The Best Buy location near Bay and Dundas streets already boarded up the entrance to their store on Monday after the Downtown Yonge BIA notified its members about information it had received about possible vandalism downtown from a “credible source.” The Bay department store on Queen Street West also did the same.

Speaking with CP24 earlier this week, Mayor John Tory said that there was some online rumours suggesting that people could infiltrate the weekend protests and “wreak havoc downtown” but he expressed optimism that things would remain peaceful.

Police Chief Mark Saunders also commented on the planned protests during a news conference on Thursday. He said that officers will “have the resources to police what we need to police” but he said that the hope is that things will remain peaceful.

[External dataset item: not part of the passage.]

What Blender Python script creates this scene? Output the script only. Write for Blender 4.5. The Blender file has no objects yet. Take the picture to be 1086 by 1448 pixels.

Saunders did not provide specific details about the precautions that police were taking, saying that it would be “foolish” to provide operational details.

“Every protest we have had to date has been peaceful so I am not going to speculate on what their intentions are,” he said. “I can tell you that through my frontline officers the vast majority of people that have gone to protests in the City of Toronto have been peaceful. There is a lot of passion, there is a lot of anger and there is a lot of hope and I hope that as Torontonians we continue to do that.”

Protests have been erupting across the United States in the wake of the police killing of George Floyd last week.


While the protests have mostly been peaceful, there has also been reports of a group of people participating in rioting and looting in a number of U.S. cities.

On Friday, Tory told CP24 that a protest held last weekend along Bloor Street West attended by an estimated 4,000 people was “a great reaffirmation of how we do things in Toronto” and that he hopes this weekend’s demonstrations will follow the same pattern.

“Anti-black racism is an issue in our city that we have to address and deal with and these protests, if they are peaceful, are helpful to making sure we raise the profile of that issue,” he said.